The holders of the positions intended by the agreement have continued in their positions since January 2021 without change, despite the parliament’s desperate attempts to make individual changes to these positions before and after this date without any success. What prevented the implementation of the Bouznika Agreement? Are these obstacles removed now for the Rabat Agreement to succeed, or do they still exist, so after a year, for example, we need another agreement, for example, the Marrakesh Agreement, Tangiers, or others, to activate the Rabat Agreement? What are the guarantees for the success of the agreement and what are the guarantees for its implementation? It is possible, and most likely, that this agreement will not exceed a political maneuver by two men who have mastered such maneuvers over the past years in order to prolong their time in power

It is also suspicious and surprising that the insistence of  Parliament and the Supreme Council of State to rename the positions they agreed to change their occupants to sovereign positions!
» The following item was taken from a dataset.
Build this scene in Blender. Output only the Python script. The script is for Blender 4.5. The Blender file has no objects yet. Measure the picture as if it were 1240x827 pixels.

Rather, the strangest thing is that people accept this idea without denying it, as if it has been entrenched in their minds, so it has become a reality that we need an effort to change, and the reality is not that the positions that (Al-Mashri) and( Aqeela )seek to change, or let us say, to share, are not sovereign positions and have nothing to do with the work of sovereignty, whether in terms of law or in terms of politics.

From a legal point of view, the judiciary is competent to consider all disputes that may arise in society, whatever their cause, parties, and subject matter, with the exception of some cases that are independent of judicial oversight, which are expressed by the actions of sovereignty or the actions of the government, and which include, for example, the regulation of the relationship between the authorities and the management of foreign diplomacy. determining the political links between individuals and the state; declaring war and peace; determining the state’s budget, its sources of financing, its spending resources, and others.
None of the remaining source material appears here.